◆ **Work to do**:
Your copy should hold exactly the lines from the one containing "Model this scene" to the one containing "F, CX, HY, EYE", inclusive, with no pictures.

━━━━━━━━━━━━━━━━━━━━

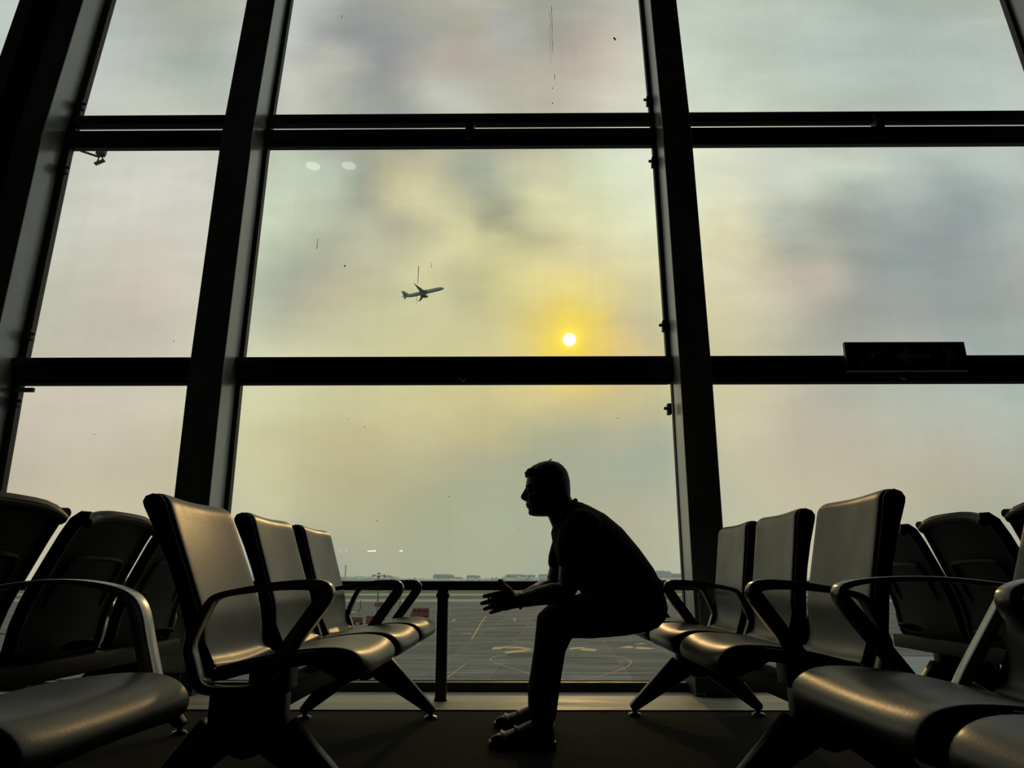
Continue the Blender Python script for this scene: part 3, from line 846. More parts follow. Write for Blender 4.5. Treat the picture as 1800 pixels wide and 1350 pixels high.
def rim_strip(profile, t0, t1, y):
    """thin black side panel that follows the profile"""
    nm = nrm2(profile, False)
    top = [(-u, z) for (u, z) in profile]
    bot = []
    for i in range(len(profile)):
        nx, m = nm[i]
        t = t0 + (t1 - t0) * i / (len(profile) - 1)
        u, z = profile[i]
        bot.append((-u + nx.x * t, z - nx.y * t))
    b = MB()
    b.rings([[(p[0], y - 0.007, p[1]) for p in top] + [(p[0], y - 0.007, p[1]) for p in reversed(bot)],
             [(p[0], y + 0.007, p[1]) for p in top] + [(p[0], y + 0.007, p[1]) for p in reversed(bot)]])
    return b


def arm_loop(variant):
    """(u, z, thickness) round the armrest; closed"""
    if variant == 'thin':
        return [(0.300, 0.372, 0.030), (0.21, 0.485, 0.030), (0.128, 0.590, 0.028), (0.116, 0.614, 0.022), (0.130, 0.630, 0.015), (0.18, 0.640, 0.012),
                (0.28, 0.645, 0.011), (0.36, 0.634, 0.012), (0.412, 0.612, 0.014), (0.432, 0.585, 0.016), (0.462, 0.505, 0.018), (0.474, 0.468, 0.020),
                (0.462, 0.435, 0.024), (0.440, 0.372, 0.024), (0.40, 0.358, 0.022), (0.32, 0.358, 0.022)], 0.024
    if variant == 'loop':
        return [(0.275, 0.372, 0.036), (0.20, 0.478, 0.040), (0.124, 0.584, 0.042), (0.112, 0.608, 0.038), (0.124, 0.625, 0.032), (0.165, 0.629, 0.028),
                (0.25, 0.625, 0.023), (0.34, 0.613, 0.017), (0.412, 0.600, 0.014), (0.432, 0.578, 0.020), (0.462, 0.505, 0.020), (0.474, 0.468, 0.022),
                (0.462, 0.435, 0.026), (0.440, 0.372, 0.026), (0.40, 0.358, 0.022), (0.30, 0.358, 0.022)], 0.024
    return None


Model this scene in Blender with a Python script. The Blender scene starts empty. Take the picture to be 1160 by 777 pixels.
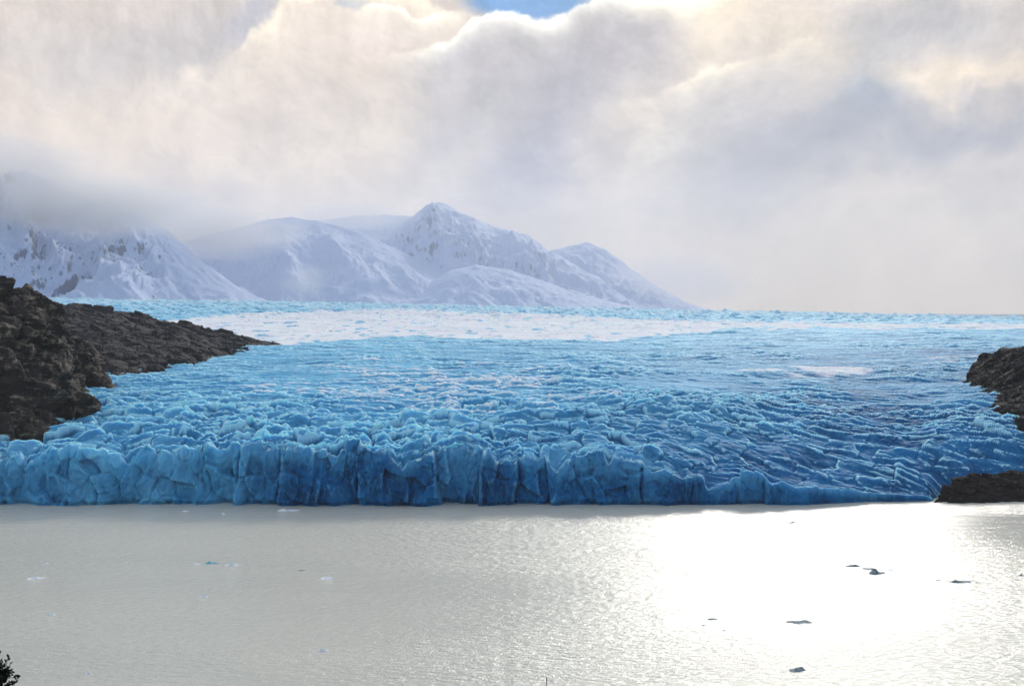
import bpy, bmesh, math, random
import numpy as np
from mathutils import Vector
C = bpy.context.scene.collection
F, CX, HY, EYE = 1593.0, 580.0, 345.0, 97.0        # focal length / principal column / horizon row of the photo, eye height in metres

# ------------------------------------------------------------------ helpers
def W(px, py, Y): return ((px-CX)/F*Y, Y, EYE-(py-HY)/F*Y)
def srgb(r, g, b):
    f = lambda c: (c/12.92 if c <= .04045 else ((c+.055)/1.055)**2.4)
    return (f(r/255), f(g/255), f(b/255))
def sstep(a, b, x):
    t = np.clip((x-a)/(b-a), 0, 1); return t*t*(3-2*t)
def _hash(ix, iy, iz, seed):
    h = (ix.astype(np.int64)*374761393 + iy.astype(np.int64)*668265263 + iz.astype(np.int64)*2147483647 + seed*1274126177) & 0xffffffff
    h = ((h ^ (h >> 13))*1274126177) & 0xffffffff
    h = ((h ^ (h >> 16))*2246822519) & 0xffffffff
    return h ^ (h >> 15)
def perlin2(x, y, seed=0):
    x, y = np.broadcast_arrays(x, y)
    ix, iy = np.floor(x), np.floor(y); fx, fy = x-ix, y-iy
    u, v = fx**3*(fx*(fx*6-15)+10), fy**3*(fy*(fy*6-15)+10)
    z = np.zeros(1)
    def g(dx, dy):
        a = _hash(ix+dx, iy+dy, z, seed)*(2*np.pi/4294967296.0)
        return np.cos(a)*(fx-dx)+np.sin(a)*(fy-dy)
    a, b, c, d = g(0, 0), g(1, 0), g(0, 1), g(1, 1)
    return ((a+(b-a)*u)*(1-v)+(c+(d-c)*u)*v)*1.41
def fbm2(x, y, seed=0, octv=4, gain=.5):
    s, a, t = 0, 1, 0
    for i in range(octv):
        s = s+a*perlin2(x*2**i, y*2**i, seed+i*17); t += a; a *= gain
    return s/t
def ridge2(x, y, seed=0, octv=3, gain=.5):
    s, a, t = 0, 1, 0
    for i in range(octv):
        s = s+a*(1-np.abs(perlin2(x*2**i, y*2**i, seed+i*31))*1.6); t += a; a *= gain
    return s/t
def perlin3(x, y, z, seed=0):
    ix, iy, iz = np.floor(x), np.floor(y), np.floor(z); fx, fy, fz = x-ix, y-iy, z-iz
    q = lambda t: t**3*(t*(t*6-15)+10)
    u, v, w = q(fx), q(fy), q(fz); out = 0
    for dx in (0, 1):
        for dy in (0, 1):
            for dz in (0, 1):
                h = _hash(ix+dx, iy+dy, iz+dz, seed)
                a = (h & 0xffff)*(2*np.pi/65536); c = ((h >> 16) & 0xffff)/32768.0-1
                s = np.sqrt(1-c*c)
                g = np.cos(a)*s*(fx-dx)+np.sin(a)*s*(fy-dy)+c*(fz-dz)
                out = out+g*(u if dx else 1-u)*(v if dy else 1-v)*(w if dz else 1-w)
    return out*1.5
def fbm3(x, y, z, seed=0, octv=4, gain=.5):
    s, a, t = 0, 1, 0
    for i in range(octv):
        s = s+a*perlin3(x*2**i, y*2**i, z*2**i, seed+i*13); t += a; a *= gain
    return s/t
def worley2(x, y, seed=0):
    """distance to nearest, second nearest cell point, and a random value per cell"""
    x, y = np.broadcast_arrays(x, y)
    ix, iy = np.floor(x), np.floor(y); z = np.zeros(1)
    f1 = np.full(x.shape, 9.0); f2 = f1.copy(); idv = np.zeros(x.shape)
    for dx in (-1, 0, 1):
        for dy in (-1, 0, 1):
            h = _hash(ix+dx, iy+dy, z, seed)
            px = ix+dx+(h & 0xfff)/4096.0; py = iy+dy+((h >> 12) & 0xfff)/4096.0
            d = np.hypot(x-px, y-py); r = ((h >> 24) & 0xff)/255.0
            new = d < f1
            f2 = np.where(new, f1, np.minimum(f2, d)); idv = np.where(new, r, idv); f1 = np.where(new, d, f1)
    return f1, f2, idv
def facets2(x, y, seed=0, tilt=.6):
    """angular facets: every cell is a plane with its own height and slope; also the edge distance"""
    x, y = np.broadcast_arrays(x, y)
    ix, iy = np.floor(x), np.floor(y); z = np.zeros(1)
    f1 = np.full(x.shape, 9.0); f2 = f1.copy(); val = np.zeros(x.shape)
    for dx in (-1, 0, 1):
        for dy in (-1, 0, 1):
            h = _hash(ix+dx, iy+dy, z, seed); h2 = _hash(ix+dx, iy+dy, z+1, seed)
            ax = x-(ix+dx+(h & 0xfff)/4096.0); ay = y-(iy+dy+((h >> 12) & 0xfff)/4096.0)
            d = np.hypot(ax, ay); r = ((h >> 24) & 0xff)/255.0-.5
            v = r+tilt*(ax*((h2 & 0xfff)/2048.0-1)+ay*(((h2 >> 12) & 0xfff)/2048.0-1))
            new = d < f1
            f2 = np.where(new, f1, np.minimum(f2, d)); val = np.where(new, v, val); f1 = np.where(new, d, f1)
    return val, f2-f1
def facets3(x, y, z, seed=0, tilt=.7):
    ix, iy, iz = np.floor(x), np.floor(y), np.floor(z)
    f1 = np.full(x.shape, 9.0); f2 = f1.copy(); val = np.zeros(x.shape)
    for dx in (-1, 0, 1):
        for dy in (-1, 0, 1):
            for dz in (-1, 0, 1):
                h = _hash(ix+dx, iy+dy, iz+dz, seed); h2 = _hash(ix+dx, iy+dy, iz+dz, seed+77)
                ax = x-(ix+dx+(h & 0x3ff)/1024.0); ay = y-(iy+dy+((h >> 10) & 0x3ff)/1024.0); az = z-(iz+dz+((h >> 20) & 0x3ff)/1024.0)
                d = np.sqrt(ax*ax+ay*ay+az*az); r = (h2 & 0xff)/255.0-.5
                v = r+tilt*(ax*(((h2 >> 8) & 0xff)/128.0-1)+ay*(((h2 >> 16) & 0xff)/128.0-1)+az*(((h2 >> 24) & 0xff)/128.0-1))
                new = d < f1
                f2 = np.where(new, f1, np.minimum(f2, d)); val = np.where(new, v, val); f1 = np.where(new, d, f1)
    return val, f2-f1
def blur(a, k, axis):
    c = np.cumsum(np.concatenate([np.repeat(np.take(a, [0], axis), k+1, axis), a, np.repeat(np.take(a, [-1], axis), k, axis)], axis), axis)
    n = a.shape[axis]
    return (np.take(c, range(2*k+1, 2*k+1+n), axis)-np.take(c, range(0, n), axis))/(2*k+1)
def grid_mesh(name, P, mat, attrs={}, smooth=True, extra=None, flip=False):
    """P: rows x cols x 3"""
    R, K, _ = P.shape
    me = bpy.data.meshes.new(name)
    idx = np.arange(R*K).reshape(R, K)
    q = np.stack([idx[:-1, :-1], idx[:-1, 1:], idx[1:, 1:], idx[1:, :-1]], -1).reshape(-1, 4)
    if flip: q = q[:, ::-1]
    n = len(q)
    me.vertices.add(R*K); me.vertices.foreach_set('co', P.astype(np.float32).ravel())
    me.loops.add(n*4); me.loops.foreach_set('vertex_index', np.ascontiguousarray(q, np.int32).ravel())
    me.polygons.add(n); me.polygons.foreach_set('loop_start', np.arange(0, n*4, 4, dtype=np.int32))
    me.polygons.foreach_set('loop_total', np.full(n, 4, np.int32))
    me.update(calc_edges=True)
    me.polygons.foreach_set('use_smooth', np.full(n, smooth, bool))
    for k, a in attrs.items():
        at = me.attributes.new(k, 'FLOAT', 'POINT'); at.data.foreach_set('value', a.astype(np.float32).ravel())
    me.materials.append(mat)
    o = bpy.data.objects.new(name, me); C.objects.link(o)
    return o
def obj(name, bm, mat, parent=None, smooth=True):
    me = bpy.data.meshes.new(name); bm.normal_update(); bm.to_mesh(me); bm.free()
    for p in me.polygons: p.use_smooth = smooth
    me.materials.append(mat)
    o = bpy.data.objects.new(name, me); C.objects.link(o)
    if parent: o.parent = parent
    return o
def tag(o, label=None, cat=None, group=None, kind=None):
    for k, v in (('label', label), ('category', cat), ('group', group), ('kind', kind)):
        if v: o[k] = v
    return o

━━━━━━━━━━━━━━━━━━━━

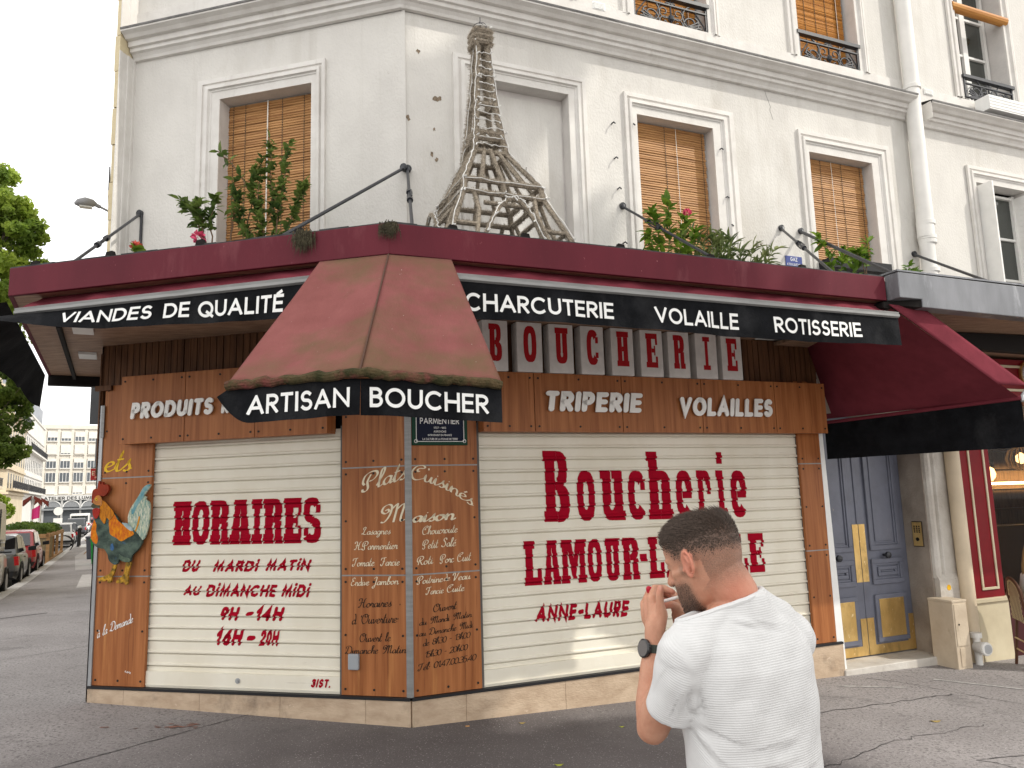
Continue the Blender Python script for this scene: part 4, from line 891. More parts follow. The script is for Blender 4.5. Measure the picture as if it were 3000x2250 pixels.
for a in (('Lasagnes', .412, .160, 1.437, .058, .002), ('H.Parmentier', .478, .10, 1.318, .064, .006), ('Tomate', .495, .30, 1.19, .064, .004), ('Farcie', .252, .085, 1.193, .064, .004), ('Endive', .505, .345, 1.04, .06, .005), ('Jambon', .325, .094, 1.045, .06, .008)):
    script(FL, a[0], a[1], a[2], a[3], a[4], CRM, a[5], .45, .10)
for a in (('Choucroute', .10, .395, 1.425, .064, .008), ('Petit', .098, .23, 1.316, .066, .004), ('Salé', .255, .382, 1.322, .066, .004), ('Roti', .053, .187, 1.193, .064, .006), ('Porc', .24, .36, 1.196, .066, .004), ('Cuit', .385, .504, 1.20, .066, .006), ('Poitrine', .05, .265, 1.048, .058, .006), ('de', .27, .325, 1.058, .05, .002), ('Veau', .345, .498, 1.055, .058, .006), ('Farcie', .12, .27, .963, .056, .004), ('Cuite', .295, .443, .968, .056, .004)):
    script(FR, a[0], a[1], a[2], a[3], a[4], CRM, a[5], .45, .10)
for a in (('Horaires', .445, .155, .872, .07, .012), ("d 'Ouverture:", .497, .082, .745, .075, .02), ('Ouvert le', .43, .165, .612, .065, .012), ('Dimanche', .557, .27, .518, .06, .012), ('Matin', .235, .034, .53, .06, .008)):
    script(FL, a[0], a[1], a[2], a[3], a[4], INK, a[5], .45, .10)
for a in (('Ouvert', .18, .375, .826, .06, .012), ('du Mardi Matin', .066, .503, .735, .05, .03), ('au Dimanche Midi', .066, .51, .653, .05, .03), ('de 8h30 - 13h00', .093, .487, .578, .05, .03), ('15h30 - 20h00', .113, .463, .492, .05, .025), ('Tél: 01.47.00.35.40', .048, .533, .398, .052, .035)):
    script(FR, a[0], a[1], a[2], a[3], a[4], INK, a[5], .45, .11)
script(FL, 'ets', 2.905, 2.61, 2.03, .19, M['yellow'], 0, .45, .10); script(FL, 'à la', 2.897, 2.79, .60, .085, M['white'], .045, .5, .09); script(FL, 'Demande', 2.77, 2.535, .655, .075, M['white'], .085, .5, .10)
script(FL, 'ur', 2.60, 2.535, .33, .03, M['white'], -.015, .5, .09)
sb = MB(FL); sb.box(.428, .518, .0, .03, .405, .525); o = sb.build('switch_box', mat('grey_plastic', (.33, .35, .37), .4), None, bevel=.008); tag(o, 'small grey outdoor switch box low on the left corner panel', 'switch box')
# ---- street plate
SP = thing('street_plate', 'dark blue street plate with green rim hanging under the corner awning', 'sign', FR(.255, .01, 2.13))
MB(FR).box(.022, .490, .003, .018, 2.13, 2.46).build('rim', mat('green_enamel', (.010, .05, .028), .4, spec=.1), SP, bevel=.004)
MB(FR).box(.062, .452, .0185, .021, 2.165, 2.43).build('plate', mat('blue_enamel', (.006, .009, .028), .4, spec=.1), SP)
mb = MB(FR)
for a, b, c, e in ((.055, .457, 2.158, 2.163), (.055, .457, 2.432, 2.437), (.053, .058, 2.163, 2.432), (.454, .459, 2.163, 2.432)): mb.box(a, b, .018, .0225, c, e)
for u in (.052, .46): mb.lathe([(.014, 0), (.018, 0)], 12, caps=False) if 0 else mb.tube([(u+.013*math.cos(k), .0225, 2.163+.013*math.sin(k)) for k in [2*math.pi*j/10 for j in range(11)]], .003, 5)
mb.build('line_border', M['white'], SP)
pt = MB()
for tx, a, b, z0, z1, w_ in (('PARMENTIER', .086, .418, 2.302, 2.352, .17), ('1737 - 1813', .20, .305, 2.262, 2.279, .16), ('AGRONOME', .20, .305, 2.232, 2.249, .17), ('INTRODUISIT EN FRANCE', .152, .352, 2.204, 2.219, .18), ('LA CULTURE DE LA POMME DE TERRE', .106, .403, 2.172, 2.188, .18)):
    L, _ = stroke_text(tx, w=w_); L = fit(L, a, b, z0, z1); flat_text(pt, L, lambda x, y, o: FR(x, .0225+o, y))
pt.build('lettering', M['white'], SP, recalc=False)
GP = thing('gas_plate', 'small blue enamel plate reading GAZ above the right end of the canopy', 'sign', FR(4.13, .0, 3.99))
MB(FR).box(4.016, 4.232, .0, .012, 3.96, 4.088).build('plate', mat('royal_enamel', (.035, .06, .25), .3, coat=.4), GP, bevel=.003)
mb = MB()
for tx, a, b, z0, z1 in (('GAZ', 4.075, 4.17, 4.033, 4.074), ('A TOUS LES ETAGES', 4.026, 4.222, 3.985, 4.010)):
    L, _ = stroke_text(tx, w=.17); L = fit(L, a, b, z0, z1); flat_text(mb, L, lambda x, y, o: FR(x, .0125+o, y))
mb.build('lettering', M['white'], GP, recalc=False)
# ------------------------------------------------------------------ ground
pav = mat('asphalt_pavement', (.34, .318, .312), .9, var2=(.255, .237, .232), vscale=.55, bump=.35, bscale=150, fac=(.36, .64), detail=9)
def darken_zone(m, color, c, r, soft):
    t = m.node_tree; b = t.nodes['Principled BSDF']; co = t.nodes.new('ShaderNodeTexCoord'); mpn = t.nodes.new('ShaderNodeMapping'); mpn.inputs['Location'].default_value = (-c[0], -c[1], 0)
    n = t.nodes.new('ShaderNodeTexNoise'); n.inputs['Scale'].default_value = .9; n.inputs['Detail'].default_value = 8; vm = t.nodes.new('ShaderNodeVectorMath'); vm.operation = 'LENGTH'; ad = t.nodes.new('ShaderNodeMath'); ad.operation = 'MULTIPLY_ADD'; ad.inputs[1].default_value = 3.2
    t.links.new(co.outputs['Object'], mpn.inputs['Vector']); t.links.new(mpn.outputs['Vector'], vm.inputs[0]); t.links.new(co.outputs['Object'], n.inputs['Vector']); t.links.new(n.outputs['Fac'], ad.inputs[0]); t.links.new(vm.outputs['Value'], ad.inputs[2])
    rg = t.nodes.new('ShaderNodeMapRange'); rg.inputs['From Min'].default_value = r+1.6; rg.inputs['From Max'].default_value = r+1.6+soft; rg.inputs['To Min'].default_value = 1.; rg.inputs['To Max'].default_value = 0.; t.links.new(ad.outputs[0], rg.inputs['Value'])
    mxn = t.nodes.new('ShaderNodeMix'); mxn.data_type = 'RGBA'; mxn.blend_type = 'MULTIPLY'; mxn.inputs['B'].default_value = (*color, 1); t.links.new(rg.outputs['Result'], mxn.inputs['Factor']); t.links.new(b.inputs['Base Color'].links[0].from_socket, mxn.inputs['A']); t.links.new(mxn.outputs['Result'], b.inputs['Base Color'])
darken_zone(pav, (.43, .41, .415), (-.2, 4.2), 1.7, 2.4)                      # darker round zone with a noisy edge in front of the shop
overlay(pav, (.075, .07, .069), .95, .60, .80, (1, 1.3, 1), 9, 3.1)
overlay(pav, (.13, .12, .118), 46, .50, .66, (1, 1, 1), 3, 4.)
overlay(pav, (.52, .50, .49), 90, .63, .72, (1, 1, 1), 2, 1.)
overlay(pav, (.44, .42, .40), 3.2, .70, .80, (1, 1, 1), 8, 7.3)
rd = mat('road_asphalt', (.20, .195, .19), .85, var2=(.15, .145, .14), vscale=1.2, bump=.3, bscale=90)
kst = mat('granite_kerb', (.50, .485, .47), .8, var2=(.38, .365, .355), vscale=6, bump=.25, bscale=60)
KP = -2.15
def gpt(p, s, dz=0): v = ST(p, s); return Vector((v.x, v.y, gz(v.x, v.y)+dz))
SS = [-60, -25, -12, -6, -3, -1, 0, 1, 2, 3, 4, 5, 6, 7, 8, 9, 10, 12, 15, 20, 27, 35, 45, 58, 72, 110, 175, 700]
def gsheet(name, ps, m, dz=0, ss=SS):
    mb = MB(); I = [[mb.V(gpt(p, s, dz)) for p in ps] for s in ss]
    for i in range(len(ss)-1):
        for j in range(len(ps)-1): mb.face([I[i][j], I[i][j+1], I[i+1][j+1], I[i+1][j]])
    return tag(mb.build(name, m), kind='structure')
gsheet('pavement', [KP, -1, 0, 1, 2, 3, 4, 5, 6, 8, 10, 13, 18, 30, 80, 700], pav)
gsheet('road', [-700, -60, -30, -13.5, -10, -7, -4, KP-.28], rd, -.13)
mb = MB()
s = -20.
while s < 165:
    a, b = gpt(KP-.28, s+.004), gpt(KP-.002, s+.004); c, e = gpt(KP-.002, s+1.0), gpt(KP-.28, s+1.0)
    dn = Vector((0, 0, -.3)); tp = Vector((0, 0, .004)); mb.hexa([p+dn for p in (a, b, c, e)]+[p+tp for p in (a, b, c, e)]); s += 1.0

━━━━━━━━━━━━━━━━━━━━

◆ **Expected answer**:
Model this scene in Blender with a Python script. The Blender scene starts empty. Take the picture to be 1160 by 777 pixels.
import bpy, bmesh, math, random
import numpy as np
from mathutils import Vector
C = bpy.context.scene.collection
F, CX, HY, EYE = 1593.0, 580.0, 345.0, 97.0        # focal length / principal column / horizon row of the photo, eye height in metres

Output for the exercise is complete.